The low carbon bondoogle is simply tha tthe .au and .vic gov'ts can claim 0 carbon and the Japanese as well. So It would seem to be just what the doctor ordered for solving international carbon emission targets while satisfying the climate skeptics demands for fossil fuel industry assistance from taxpayers.
Lets not pretend this has anything to do with either low carbon , low cost reducing global warming, or even providing long term employment.
It'simply politically expedient to defraud the ignorant while looking good and lining your pockets.
What's not to like?
Posted by: Arnold | 18 April 2018 at 06:12 PM
I think we are led on these deceptions by lobbyists or advertising people that have vested interests in seeing companies profit margins either retained or increased.
We live in a world where half of inventions are obsolete before they hit market.
That is a worrying thought.

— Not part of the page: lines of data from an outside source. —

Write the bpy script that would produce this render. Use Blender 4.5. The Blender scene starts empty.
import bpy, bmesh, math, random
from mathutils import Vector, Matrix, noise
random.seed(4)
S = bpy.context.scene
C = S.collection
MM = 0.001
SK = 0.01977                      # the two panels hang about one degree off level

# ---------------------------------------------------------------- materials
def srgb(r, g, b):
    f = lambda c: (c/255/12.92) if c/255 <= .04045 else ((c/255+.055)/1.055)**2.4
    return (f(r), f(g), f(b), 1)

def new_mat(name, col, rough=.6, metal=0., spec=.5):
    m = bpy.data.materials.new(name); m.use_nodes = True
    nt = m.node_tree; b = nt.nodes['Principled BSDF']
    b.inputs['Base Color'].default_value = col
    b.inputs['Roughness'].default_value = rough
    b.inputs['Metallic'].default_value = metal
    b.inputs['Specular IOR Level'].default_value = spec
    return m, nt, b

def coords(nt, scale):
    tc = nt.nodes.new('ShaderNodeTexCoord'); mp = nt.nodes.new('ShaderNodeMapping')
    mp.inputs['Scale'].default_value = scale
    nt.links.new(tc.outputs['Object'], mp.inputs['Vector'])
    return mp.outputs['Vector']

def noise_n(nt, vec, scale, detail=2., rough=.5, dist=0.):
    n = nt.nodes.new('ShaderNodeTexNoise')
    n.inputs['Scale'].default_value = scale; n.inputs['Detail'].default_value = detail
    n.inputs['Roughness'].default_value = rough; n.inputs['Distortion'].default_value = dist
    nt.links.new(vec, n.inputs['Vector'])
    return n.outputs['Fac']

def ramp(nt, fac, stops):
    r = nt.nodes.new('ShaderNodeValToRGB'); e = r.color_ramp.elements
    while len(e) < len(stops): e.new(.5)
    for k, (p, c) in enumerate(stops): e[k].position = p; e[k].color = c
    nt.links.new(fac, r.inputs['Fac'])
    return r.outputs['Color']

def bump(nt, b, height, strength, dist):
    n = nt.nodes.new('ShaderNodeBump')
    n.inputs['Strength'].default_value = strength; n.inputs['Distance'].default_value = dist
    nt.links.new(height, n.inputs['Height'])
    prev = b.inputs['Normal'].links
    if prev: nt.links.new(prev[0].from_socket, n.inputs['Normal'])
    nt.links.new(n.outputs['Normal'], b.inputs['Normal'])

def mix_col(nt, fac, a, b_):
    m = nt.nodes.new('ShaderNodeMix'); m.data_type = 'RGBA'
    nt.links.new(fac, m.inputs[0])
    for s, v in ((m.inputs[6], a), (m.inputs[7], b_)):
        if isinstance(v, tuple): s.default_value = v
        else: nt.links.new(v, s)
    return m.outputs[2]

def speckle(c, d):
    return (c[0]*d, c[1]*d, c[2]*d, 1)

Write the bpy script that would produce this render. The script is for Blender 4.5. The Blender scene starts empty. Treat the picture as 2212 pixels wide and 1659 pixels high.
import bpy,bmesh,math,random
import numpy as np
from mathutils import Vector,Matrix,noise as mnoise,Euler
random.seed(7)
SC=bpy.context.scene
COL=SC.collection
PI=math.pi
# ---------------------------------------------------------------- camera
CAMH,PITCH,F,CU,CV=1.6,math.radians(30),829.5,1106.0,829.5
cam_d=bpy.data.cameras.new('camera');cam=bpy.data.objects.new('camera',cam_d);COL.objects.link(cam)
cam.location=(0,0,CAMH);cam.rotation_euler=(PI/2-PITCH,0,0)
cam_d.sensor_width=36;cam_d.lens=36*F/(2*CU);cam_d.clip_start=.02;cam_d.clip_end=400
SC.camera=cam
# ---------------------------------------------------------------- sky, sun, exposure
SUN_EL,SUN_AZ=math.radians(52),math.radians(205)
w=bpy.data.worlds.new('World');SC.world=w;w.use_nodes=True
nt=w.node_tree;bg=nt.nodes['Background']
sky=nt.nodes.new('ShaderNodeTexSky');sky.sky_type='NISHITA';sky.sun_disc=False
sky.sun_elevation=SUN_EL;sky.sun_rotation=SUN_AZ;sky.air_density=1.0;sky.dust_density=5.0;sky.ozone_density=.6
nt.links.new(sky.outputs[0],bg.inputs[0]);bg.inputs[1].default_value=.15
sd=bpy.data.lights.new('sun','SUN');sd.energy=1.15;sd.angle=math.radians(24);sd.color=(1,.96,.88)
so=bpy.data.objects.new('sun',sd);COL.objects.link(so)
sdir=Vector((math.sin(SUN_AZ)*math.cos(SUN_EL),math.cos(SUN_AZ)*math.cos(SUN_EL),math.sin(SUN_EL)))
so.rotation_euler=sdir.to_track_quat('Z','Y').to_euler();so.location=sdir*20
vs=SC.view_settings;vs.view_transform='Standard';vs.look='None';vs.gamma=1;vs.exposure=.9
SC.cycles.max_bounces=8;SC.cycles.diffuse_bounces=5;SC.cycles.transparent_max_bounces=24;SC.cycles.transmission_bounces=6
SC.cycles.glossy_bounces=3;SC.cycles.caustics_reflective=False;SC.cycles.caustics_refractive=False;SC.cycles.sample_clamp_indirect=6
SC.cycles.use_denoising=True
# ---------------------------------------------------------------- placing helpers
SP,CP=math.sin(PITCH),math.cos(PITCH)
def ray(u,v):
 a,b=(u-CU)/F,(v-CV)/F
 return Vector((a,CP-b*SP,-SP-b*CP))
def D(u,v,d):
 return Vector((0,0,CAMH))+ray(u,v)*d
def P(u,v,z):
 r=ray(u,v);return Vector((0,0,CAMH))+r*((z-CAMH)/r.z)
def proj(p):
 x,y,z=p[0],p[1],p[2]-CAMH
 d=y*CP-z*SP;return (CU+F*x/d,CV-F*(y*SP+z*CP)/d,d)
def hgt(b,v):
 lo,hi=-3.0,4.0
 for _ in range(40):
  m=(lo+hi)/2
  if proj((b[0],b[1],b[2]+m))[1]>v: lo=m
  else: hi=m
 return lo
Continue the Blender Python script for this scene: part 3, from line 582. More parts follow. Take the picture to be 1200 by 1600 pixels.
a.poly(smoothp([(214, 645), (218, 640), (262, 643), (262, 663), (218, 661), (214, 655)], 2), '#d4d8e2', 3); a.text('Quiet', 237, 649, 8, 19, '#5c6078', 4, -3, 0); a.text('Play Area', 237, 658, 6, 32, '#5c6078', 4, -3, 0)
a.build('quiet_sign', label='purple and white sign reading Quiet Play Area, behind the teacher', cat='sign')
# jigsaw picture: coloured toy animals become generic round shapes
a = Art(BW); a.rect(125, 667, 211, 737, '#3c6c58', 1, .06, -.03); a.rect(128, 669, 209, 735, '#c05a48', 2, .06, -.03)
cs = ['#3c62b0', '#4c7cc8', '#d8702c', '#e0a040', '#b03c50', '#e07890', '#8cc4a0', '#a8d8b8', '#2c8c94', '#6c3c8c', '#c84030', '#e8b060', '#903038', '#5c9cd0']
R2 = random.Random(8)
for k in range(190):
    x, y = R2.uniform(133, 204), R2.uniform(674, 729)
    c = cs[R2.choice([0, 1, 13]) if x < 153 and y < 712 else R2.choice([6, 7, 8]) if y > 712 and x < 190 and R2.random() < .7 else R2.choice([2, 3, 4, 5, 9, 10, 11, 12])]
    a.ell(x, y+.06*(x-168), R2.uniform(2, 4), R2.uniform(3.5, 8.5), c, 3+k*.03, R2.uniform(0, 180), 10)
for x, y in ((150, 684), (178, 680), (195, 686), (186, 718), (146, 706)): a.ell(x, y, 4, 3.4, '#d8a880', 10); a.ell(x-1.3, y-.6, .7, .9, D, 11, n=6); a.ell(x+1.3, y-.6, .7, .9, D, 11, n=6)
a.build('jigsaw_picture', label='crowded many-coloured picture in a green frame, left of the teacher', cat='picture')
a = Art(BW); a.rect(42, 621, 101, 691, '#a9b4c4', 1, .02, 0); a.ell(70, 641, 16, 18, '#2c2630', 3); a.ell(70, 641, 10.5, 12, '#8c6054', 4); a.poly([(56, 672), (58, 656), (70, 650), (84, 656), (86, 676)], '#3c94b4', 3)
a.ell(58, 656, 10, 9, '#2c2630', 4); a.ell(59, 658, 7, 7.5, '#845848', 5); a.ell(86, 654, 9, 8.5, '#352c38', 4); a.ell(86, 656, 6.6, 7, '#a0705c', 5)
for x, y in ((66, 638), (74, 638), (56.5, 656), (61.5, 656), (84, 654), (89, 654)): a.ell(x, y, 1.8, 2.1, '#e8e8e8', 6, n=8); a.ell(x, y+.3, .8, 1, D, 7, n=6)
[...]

But the coal gasification and carbon storage technologies are not new technologies and they have a terrible failure rate.
They haven't got a succes rate in terms of carbon reduction or sequestration at any scale.
Kawasaki H.I. may well be in the buisness of transporting renewable hydrogen according to the glamour postings and spruking aimed at investers and public relations but when they get involved with this behaviour it transgresses credibility.
Linc energy tried this (underground ) in Queensland a few years ago and the resultant mess has caused permanent serious damage. The taxpayer is once again left to pay for the clean up.